AN historic palace built in the 19th Centuty by a Spanish adventurer who made his fortune in the colonies has gone on sale in Cantabria in northern Spain.
Named Palacete de Las Magnolias because of the abundance of the shrub growing in its gardens, the estate in the village of Mazcuerras was created by Pedro Fernandex Campa in the early 1880s.
Campa was a businessman who, like many young men at the time, sailed off to South America to make his fortune returning to his birthplace in later life to spend his riches.

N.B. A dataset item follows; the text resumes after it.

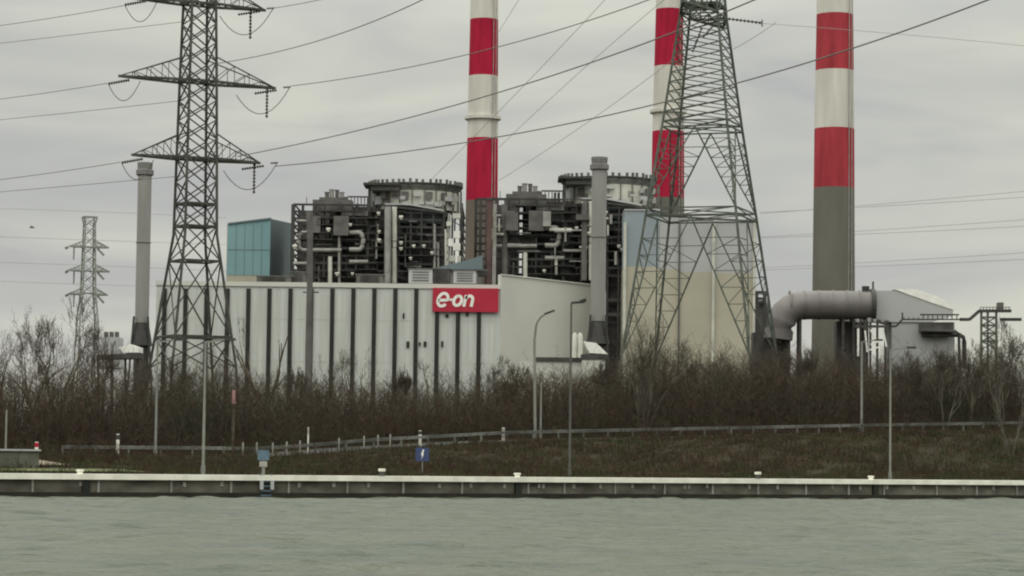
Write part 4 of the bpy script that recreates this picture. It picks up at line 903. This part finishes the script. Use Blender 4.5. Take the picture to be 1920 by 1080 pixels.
# ------------------------------------------------------------------ lamp posts and masts
def gz(px, v): p = on_line(px, v); u_, v_2 = touv(p.x, p.y); return Vector((p.x, p.y, float(zter(u_, v_2)))), p.y
def post(px, v, py_top, r0, label, m, name='lamp_post', arm=None, head=True, group='lamp posts along the canal road', px_top=None):
    b_, D = gz(px, v); tp = at(px_top or px, py_top, D); tp.x = b_.x if px_top is None else tp.x; tp.y = D
    t = thing(name, b_, label, 'lamp post', group)
    if arm == 'curve':
        pts = [b_, Vector((b_.x, D, tp.z - 1.6))] + [at(*q_, D) for q_ in ((1005, 610), (1008, 602), (1014, 594), (1022, 589), (1030, 586))]
        pts = [pts[0], at(1002, 640, D)] + pts[2:]; MB().tube(pts, r0, 8, r0 * .6).build('pole', m, t, smooth=True)
        MB().bar(at(1021, 589, D), at(1040, 582, D), .22, .14).build('lamp_head', M_dark, t)
    else:
        MB().tube([b_, tp], r0, 8, r0 * .75).build('pole', m, t, smooth=True)
        MB().cyl(b_, b_ + Vector((0, 0, .5)), r0 * 1.5, n=10).build('base_collar', m, t)
        if arm == 'flat':
            MB().bar(tp, at(1096, 566, D), .12, .14).build('arm', M_dark, t); t = arm_(t); MB().bar(at(1088, 566, D), at(1099, 562, D), .28, .2).build('lamp_head', M_dark, t)
        elif arm == 'twin':
            MB().bar(at(px - 12, py_top + 3, D), at(px + 12, py_top + 3, D), .14).build('arm', M_dark, t)
            for s in (-1, 1): MB().box(at(px + s * 14, py_top + 3, D), (.5, .3, .2)).build('lamp_head', M_dark, t)
        elif head:
            MB().bar(tp - Vector((0, 0, .05)), tp + Vector((1.1, 0, .12)), .1).build('arm', m, t); t = arm_(t); MB().box(tp + Vector((1.35, 0, .13)), (.6, .25, .14)).build('lamp_head', M_dark, t)
    return t
def arm_(t): return [c for c in sc.collection.objects if c.parent == t and c.name.startswith('arm')][-1]
post(291, 25, 640, .085, 'pale grey post left of the big pylon, foot at the guardrail', M_pole)
post(381, 3.2, 640, .085, 'grey post on the quay in front of the big pylon', M_pole)
post(1003, 27, 582, .10, 'lamp post with a curved arm before the side of the white hall', M_pole, arm='curve')
post(1068, 3.2, 568, .075, 'slim dark lamp post with a flat arm on the quay', M_dpole, arm='flat')
post(1615, 35, 640, .11, 'grey post behind the road below the thick chimney', M_pole)
post(1669, 3.2, 655, .075, 'slim grey post on the quay at the right', M_pole)
post(10, 24, 770, .07, 'short pale post with a red top at the left edge', M_pole, head=False)
post(1013, 28, 716, .07, 'short post with a pale top beside the curved lamp', M_pole, head=False)
b_ = at(578, 700, 262); t = thing('light_mast', (b_.x, 262, 4.2), 'tall plain grey mast rising in front of the white hall and boiler frame', 'mast')
MB().tube([(b_.x, 262, 4.2), (b_.x, 262, at(578, 540, 262).z)], .36, 10, .30).build('lower_shaft', M_mid, t, smooth=True)
MB().tube([(b_.x, 262, at(578, 540, 262).z), (b_.x, 262, at(578, 398, 262).z)], .30, 10, .2).build('upper_shaft', M_mid, t, smooth=True)
MB().bar(at(568, 548, 262), at(598, 548, 262), .12).build('bracket', M_dark, t)

# ------------------------------------------------------------------ guardrails, markers, signs, bollards
def guardrail(label, pxs, v, hgt=.72, step=2.0):
    us_ = [touv(*on_line(p, v).xy)[0] for p in pxs]; uA, uB = us_
    n = int((uB - uA) / step); m0 = uv(uA, v, float(zter(uA, v))); t = thing('guardrail', m0, label, 'guardrail', 'guardrails')
    be = MB(); pts = [uv(uA + (uB - uA) * i / n, v, float(zter(uA + (uB - uA) * i / n, v)) + hgt) for i in range(n + 1)]
    for a, b2_ in zip(pts, pts[1:]):
        be.bar(a, b2_, .05, .07); be.bar(a - Vector((0, 0, .14)), b2_ - Vector((0, 0, .14)), .05, .05); be.bar(a - Vector((0, 0, .08)) + A3[1] * .05, b2_ - Vector((0, 0, .08)) + A3[1] * .05, .02, .07)
    be.build('beam', M_rail, t)
    for p in pts[::max(1, (n // 70) + 1)]: MB().box((p.x + .1 * DV.x, p.y + .1 * DV.y, p.z - .35), (.09, .12, .78), A3).build('post', M_rail, t)
    return t
guardrail('grey guardrail running from the left over the dip past the big pylon', (118, 648), 26)
guardrail('thin guardrail climbing along the road in the middle', (650, 1366), 26.4)
guardrail('thin guardrail along the road at the right', (1372, 1990), 26)
def marker(px, v, h_, label, cap, name='marker_post', w_=.13, m=None):
    b_, D = gz(px, v); t = thing(name, b_, label, 'marker post', 'small marker posts by the road')
    MB().box((b_.x, b_.y, b_.z + h_ / 2), (w_, w_, h_)).build('post', m or M_cope, t); MB().box((b_.x, b_.y, b_.z + h_ * .86), (w_ + .02, w_ + .02, h_ * .2)).build('band', cap, t); return t
M_pink = mat('faded_pink', (0.45, 0.25, 0.25), rough=.7)
marker(68, 16, 1.25, 'white marker post with a red band at the end of the low concrete wall', M_red, w_=.18)
marker(220, 25.2, 1.5, 'white marker post with a dark band on the left part of the guardrail', M_dark, w_=.18)
marker(577, 26.8, 1.8, 'tall thin pale marker post where the road dips', M_conc, w_=.09)
marker(787, 26.8, 1.1, 'pale marker post on the rail above the small blue sign', M_dark, w_=.2)
marker(943, 26.8, 1.0, 'dim marker post on the rail left of the curved lamp', M_conc, w_=.2)
marker(436, 37, 4.6, 'tall brown marker with a faded pink top standing in the scrub right of the pylon', M_pink, w_=.2, m=M_bark)
for i, px in enumerate((455, 481, 511, 537, 562)): marker(px, 25, 1.05, ('first', 'second', 'third', 'fourth', 'fifth')[i] + ' from the left of five pale stakes along the dip of the guardrail', M_conc, w_=.09, m=M_conc)
for i, (px, v) in enumerate(((635, 25.3), (682, 25.3), (708, 25.3), (731, 25.3))): marker(px, v, 1.0, ('first', 'second', 'third', 'fourth')[i] + ' from the left of four dull stakes right of the dip', M_conc, w_=.08, m=M_conc)
# blue board with ladder at the quay edge
b_, D = gz(494, 1.2); t = thing('mooring_board', b_, 'weathered blue board on a grey post at the quay edge', 'sign')
MB().box((b_.x, b_.y, b_.z + .62), (.16, .12, 1.25)).build('post', M_pole, t); MB().box((b_.x, b_.y - .08, b_.z + 1.1), (.62, .06, .55)).build('board', M_lblue, t); MB().box((b_.x, b_.y - .09, b_.z + .62), (.42, .05, .3)).build('notice', M_conc, t)
p = on_line(499, -.1, 905); t = thing('quay_ladder', (p.x, p.y, .1), 'pale blue ladder hung on the quay wall below the blue board', 'ladder')
ld = MB()
for s in (-.32, .32): ld.bar(p + A3[0] * s + Vector((0, 0, -.2)), Vector((p.x, p.y, 1.32)) + A3[0] * s, .11)
for z in (.15, .4, .65, .9, 1.15): ld.bar(Vector((p.x, p.y, z)) - A3[0] * .32, Vector((p.x, p.y, z)) + A3[0] * .32, .07)
ld.build('rails', M_lblue, t)
for s in (-.32, .32): c_ = Vector((p.x, p.y, .72)) + A3[0] * s - A3[1] * .1; MB().box(c_, (.2, .06, .5), A3).build('bumper', M_gcl, t)
# blue information sign
b_, D = gz(792, 8); c_ = at(792, 852, D); t = thing('blue_sign', b_, 'small square blue sign with a white slanted mark on the bank', 'sign')
MB().cyl(b_, (b_.x, D, c_.z), .04, n=8).build('post', M_pole, t); MB().box((c_.x, D - .06, c_.z), (.80, .04, .80)).build('panel', M_sblue, t)
mk = MB(); mk.prism([(c_.x + .02, D - .1, c_.z + .3), (c_.x + .12, D - .1, c_.z + .28), (c_.x + .04, D - .1, c_.z + .04), (c_.x + .10, D - .1, c_.z + .05), (c_.x - .06, D - .1, c_.z - .32), (c_.x - .01, D - .1, c_.z - .05), (c_.x - .09, D - .1, c_.z - .03)], (0, .015, 0)); mk.build('mark', M_white, t)
for px, lab in ((716, 'white topped bollard on the coping left of the small blue sign'), (1421, 'white topped bollard on the coping at the right'), (150, 'low pale bollard on the coping at the far left'), (970, 'low pale bollard on the coping in the middle'), (1633, 'low pale bollard on the coping near the right end')):
    p = on_line(px, .25, 890); low = px in (150, 970, 1633); t = thing('bollard', (p.x, p.y, 1.23), lab, 'bollard', 'mooring bollards on the quay'); z = 1.23
    MB().lathe((p.x, p.y, z), [(.17, 0), (.14, .1), (.13, .2 if low else .26)], 12).build('stem', M_cope if low else M_dark, t, smooth=True)
    MB().lathe((p.x, p.y, z), [(.17, .12 if low else .26), (.22, .18 if low else .32), (.18, .24 if low else .42)], 12).build('cap', M_cope, t, smooth=True)
t = thing('retaining_wall', uv(uP(30, 10.6), 10.6, 1.3), 'low weathered grey green concrete wall at the lower left edge', 'wall')
ua, ub = -30, uP(73, 10.6); MB().box(uv((ua + ub) / 2, 10.8, 1.75), (ub - ua, .4, 1.3), A3).build('face', mat('mossy_concrete', (0.12, 0.13, 0.10), var=.2, scale=1), t)
MB().box(uv((ua + ub) / 2, 10.75, 2.44), (ub - ua + .1, .6, .1), A3).build('coping', M_gcl, t)
# bird
c_ = at(60, 427, 180); bd = MB(); bd.tube([c_ + Vector((-.16, 0, 0)), c_ + Vector((-.08, 0, .03)), c_, c_ + Vector((.1, 0, .01)), c_ + Vector((.2, 0, .0))], .05, 6, .03)
bd.prism([c_ + Vector((-.04, 0, .02)), c_ + Vector((.06, 0, .02)), c_ + Vector((-.02, -.3, .16))], (0, .0, .015)); bd.prism([c_ + Vector((-.04, 0, .02)), c_ + Vector((.06, 0, .02)), c_ + Vector((-.02, .3, .16))], (0, 0, .015))
bd.solo('bird', M_bird, c_, label='small dark bird flying alone in the sky at the left', cat='bird')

Known as ‘Indianos’ because of the misnomer given by Christopher Columbus to the native Americans when he thought he had discovered a new route to India, these returning fortune hunters were responsible for building palaces in the colonial style.
Las Magnolias is one such Casa de Indianos, but one that invited royal patronage.

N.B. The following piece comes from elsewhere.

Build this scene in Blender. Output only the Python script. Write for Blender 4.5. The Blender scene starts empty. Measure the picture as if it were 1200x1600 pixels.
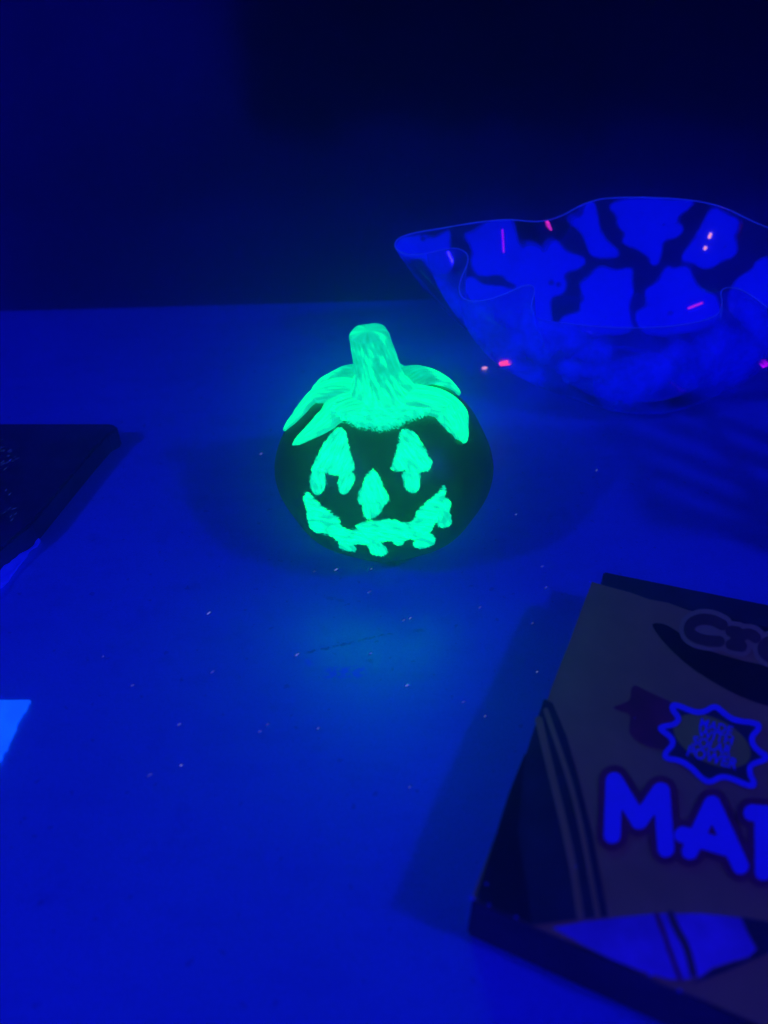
import bpy, bmesh, math, random
import numpy as np
from mathutils import Vector, noise as mnoise
from mathutils.bvhtree import BVHTree

random.seed(7)
S = bpy.context.scene
COL = S.collection

# ------------------------------------------------------------------ camera
F_PX, CAM_H, PITCH = 1201.0, 0.256, math.radians(39.5)     # photo is 1200 x 1600
ROLL = math.radians(-0.55)
cd = bpy.data.cameras.new('camera'); cam = bpy.data.objects.new('camera', cd); COL.objects.link(cam)
cam.location = (0, 0, CAM_H)
cam.rotation_euler = (math.radians(90) - PITCH, 0, 0)
cd.sensor_fit = 'VERTICAL'; cd.sensor_height = 36; cd.sensor_width = 27
cd.lens = 36 * F_PX / 1600
cd.clip_start = 0.01; cd.clip_end = 50
cd.dof.use_dof = True; cd.dof.focus_distance = 0.37; cd.dof.aperture_fstop = 6.0
S.camera = cam

# ------------------------------------------------------------------ world: a dark room
w = bpy.data.worlds.new('World'); S.world = w; w.use_nodes = True
w.node_tree.nodes['Background'].inputs[0].default_value = (0.01, 0.01, 1.0, 1)
w.node_tree.nodes['Background'].inputs[1].default_value = 0.010

# ------------------------------------------------------------------ the two ultraviolet lamps
PUMP = Vector((0, 0.298, 0.04))
def lamp(name, d, dist, power, size):
    l = bpy.data.lights.new(name, 'AREA'); l.shape = 'DISK'; l.size = size
    l.energy = power; l.color = (0.020, 0.011, 1.0)
    o = bpy.data.objects.new(name, l); COL.objects.link(o)
    d = Vector(d).normalized(); o.location = PUMP + d * dist
    o.rotation_euler = d.to_track_quat('Z', 'Y').to_euler()
lamp('right_uv_lamp', (0.86, -0.52, 0.90), 1.27, 7.4, 0.045)
lamp('left_uv_lamp', (-0.90, -0.56, 0.76), 1.32, 9.0, 0.045)

S.view_settings.view_transform = 'Standard'; S.view_settings.look = 'None'
S.view_settings.exposure = 0; S.view_settings.gamma = 1
S.render.engine = 'CYCLES'
S.cycles.use_denoising = True
S.cycles.max_bounces = 8; S.cycles.transparent_max_bounces = 24; S.cycles.volume_bounces = 1

# ------------------------------------------------------------------ helpers
def ray(x, y):
    u = (x - 600) / F_PX; v = -(y - 800) / F_PX
    return Vector((u, math.cos(PITCH) + v * math.sin(PITCH), -math.sin(PITCH) + v * math.cos(PITCH)))
CAMV = Vector((0, 0, CAM_H))
def P(x, y, z=0.0):                       # the point at height z seen at photo pixel (x, y)
    d = ray(x, y); t = (z - CAM_H) / d.z
    return CAMV + d * t
def to_px(co):                            # inverse, numpy (n,3) -> (n,2)
    d = co - np.array(CAMV); Fv = np.array([0, math.cos(PITCH), -math.sin(PITCH)]); Uv = np.array([0, math.sin(PITCH), math.cos(PITCH)])
    z = d @ Fv
    return np.stack([600 + F_PX * d[..., 0] / z, 800 - F_PX * (d @ Uv) / z], -1)
def tag(o, label=None, cat=None, group=None, kind=None):
    if label: o['label'] = label
    if cat: o['category'] = cat
    if group: o['group'] = group
    if kind: o['kind'] = kind
    return o
def empty(name, loc=(0, 0, 0)):
    o = bpy.data.objects.new(name, None); o.empty_display_size = 0.02; o.location = loc; COL.objects.link(o); return o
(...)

It was reportedly visited by King Alfonso XII and his mother Isabel II as well as serving as inspiration for the Spanish writer Josefina Aldecoa who lived on the estate until her death in 2011.
It was here that she wrote La Enredadera (the vine), a literary work inspired by the house itself.
The villa is typical of a Casa de Indianos in its eclectic style having been built by the acclaimed architect of the time, German Del Rio Iturralde.
It includes four bedrooms and four bathrooms plus a mezzanine spread over three floors behind an impressive facade and set within glorious landscaped gardens designed by Isaac Escalante in 1975.
The property is for sale for €1.8million and is advertised on Idealista.